## Challenge
Locate the word "script" in the entries below, then gather every line that holds it.

## Task input

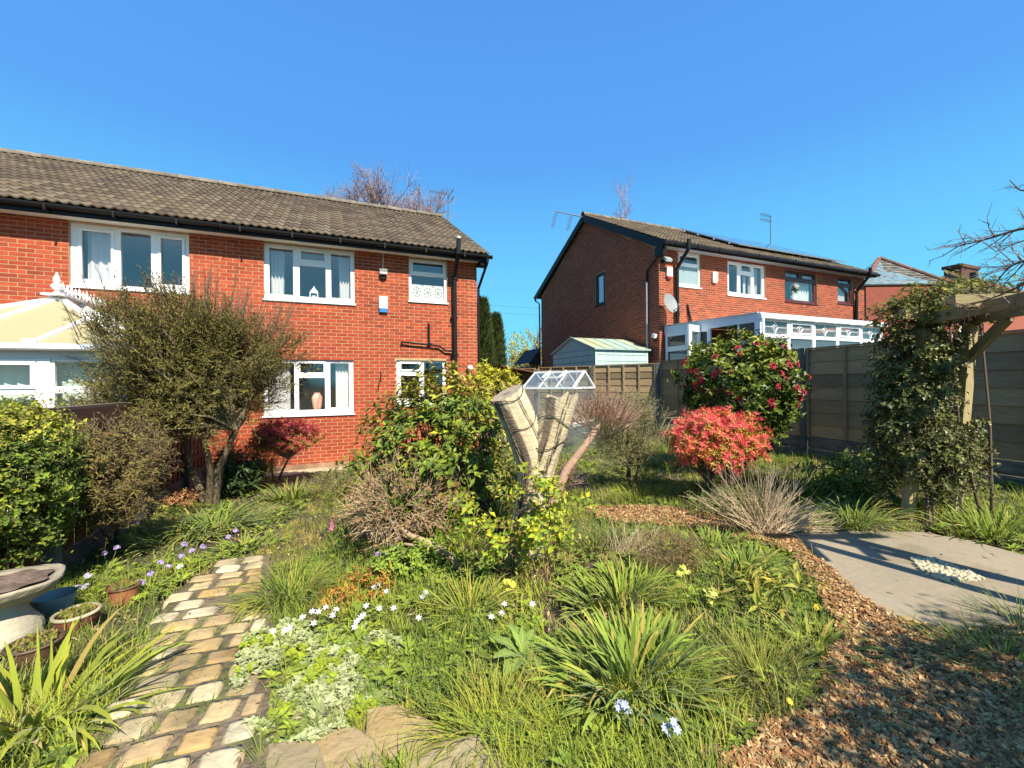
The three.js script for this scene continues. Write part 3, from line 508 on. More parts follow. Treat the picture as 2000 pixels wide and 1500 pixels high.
==
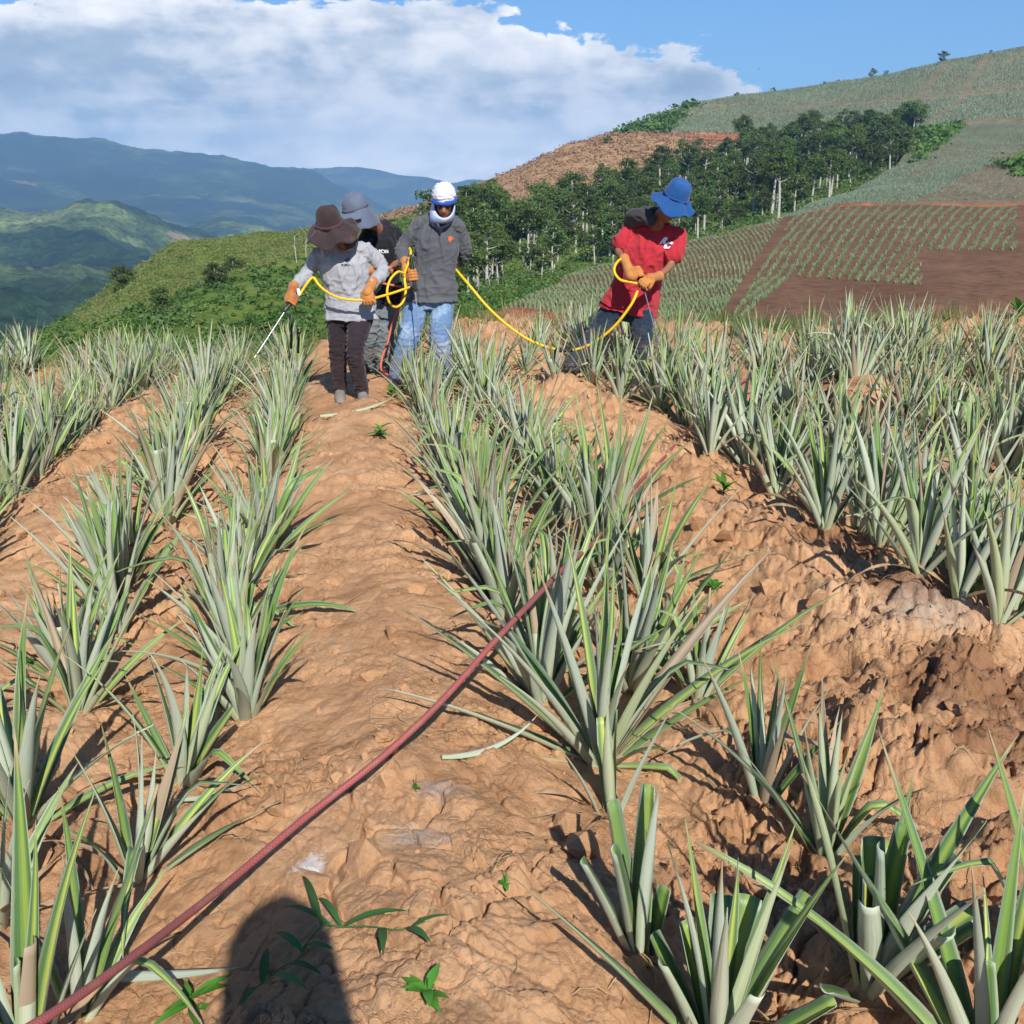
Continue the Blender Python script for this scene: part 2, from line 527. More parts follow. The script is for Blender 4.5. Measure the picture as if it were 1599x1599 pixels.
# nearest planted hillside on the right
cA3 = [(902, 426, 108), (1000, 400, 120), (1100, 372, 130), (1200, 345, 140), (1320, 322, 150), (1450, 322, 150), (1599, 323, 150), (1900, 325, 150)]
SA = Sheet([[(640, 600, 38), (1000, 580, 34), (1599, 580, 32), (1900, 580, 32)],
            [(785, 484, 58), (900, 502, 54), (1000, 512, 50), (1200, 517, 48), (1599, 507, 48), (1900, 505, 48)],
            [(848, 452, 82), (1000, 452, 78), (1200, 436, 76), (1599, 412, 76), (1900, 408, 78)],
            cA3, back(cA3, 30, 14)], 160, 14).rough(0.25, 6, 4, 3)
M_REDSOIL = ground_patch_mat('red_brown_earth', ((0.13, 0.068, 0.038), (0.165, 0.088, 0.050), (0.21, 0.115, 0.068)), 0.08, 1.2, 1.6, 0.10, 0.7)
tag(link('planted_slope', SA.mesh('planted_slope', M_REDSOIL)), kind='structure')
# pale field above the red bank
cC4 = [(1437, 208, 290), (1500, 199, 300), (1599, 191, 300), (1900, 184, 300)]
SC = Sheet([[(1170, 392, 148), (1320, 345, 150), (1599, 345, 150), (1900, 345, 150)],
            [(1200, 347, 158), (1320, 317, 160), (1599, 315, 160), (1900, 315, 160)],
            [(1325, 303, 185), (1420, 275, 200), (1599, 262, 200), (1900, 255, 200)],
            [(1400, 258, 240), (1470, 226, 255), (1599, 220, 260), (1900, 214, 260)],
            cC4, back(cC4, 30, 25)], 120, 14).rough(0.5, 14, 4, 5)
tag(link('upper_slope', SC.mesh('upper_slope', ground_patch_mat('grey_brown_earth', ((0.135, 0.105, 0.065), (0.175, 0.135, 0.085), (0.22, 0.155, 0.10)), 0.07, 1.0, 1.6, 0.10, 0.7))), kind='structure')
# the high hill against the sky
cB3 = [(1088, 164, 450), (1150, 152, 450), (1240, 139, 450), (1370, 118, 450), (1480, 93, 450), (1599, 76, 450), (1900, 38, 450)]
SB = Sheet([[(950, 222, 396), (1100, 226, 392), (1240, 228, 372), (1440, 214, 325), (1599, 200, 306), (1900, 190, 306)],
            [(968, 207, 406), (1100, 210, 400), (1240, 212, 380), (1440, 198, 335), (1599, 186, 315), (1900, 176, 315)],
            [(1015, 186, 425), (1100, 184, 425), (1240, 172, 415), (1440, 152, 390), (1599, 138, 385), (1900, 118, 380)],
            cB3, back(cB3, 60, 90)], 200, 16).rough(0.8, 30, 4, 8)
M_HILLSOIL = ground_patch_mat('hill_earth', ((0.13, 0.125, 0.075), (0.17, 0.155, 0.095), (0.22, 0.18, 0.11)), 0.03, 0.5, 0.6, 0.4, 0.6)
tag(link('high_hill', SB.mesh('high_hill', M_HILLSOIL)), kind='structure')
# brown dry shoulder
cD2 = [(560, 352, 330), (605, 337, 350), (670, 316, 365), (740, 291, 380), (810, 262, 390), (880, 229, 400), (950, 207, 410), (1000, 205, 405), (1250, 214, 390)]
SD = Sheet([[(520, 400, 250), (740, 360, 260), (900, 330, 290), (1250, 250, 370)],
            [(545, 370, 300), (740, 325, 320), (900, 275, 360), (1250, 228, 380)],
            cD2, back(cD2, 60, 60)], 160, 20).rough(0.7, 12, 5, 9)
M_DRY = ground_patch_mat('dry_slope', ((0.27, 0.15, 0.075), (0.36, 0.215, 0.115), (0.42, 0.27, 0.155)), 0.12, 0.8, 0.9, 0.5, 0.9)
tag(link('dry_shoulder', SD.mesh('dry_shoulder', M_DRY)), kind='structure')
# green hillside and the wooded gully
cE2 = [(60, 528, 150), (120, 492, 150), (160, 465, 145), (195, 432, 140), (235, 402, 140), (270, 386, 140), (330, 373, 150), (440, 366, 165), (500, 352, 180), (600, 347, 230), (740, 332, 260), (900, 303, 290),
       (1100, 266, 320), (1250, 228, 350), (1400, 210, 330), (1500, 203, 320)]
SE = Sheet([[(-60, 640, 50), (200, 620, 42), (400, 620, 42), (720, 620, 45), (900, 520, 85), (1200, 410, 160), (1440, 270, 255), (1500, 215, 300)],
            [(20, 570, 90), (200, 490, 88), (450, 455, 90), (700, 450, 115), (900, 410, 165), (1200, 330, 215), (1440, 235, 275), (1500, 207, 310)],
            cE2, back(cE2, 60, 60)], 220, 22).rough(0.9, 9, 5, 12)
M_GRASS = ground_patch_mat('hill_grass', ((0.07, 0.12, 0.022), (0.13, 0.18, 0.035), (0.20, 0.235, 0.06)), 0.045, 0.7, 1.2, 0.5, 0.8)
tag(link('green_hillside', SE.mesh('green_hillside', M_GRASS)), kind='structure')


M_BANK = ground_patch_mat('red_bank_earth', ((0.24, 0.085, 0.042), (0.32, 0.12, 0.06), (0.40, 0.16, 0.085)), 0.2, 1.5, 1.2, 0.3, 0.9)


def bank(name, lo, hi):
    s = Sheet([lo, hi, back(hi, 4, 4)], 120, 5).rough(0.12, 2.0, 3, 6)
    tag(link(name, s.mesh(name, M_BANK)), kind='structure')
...
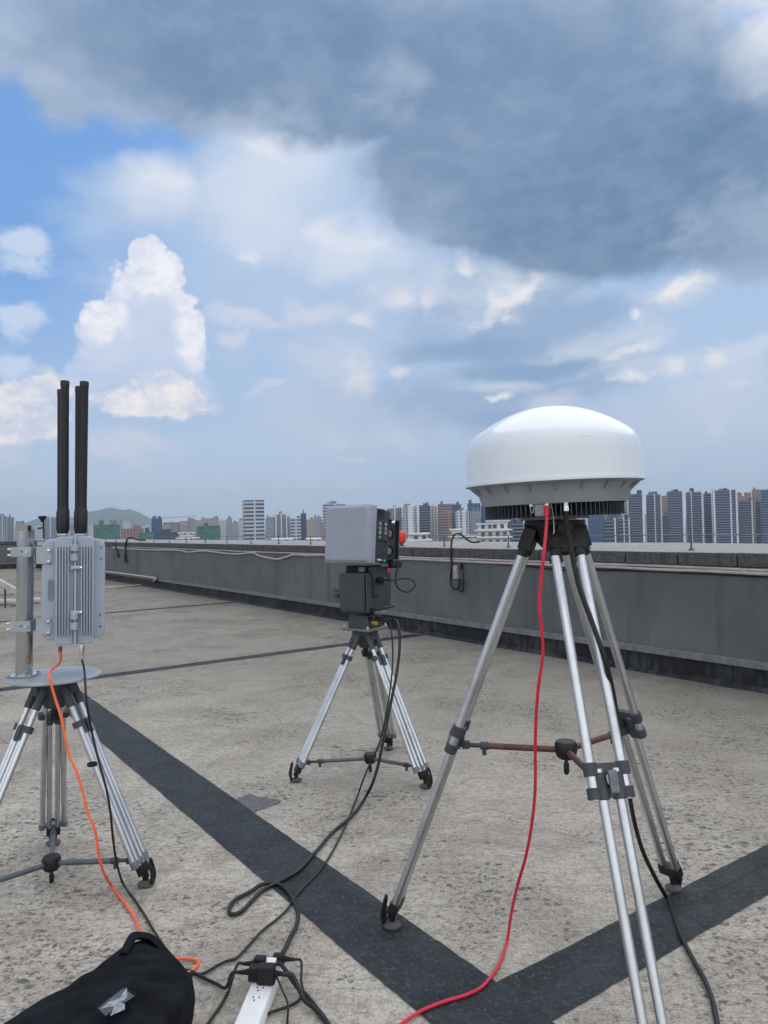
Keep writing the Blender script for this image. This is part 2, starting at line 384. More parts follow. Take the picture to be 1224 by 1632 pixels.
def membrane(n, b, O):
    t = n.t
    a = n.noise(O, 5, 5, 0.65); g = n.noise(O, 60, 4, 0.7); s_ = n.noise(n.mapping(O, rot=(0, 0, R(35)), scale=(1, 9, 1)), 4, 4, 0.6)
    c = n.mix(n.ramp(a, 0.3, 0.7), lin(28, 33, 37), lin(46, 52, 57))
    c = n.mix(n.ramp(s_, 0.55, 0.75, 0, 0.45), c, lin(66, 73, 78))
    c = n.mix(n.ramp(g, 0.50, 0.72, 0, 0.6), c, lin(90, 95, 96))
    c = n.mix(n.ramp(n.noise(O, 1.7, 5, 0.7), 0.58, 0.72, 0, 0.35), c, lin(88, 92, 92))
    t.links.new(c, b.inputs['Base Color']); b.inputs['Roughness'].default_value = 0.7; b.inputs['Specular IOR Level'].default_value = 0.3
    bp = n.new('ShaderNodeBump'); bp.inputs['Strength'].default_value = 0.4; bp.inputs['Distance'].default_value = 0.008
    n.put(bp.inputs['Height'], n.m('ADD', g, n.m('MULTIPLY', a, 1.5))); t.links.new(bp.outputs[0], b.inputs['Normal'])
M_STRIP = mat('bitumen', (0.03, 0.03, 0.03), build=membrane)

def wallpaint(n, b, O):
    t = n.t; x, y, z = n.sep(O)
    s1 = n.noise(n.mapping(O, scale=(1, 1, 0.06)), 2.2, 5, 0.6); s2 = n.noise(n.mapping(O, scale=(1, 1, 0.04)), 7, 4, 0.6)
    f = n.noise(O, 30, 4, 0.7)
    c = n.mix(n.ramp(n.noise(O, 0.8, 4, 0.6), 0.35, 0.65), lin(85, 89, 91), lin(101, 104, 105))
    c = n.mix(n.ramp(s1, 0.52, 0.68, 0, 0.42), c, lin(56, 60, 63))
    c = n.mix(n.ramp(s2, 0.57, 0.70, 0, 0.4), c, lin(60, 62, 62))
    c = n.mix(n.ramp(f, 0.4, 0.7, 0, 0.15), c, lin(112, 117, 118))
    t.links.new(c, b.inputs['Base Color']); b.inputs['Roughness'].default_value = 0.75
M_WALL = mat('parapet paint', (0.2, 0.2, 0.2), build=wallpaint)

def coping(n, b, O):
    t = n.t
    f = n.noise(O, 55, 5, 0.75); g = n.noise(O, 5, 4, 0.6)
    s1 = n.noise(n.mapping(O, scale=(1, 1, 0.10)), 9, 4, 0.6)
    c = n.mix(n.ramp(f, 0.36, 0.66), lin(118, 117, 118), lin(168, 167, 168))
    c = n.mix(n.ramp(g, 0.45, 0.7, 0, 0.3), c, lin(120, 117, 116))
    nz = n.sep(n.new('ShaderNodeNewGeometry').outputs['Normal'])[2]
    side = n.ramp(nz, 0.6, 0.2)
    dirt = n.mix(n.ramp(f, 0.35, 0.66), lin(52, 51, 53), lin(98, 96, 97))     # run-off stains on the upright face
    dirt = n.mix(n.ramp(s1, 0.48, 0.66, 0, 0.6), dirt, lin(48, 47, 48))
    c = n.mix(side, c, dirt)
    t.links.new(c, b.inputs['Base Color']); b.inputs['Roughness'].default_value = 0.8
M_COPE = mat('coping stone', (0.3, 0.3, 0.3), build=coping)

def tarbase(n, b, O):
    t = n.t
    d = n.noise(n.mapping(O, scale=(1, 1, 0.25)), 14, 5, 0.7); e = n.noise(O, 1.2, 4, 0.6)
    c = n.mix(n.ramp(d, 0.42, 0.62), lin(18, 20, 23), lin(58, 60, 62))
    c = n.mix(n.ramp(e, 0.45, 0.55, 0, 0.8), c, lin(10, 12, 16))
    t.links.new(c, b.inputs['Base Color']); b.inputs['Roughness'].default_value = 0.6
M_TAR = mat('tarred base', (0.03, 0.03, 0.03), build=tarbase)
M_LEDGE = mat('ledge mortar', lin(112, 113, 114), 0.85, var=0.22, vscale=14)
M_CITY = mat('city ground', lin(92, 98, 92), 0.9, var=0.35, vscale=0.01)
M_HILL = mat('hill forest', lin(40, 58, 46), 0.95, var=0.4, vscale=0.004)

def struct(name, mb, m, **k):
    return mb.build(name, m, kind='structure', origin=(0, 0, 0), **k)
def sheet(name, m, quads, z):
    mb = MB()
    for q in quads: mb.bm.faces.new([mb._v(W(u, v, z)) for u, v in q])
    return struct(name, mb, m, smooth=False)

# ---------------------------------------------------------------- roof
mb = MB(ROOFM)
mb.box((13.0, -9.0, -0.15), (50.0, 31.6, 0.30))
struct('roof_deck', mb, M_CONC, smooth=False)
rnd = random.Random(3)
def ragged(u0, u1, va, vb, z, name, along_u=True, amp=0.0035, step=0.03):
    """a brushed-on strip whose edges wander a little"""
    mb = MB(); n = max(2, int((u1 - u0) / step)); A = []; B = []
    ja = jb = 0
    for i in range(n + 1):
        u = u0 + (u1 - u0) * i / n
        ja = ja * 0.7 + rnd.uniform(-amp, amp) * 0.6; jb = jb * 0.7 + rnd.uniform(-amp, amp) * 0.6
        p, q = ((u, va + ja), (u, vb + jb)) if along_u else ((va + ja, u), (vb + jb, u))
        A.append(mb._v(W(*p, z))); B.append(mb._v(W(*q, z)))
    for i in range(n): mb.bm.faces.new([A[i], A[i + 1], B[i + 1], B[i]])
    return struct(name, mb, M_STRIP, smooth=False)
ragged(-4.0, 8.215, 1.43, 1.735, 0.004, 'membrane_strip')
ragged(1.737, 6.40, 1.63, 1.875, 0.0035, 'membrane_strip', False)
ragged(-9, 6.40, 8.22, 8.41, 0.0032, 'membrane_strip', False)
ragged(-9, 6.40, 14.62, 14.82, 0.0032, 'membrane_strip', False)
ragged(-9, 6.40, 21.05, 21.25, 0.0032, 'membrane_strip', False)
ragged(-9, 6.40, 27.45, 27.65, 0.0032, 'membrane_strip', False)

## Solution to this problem
The three.js script for this scene continues. Write part 3, from line 508 on. More parts follow. Treat the picture as 2000 pixels wide and 1500 pixels high.
Continue the Blender Python script for this scene: part 2, from line 527. More parts follow. The script is for Blender 4.5. Measure the picture as if it were 1599x1599 pixels.
Keep writing the Blender script for this image. This is part 2, starting at line 384. More parts follow. Take the picture to be 1224 by 1632 pixels.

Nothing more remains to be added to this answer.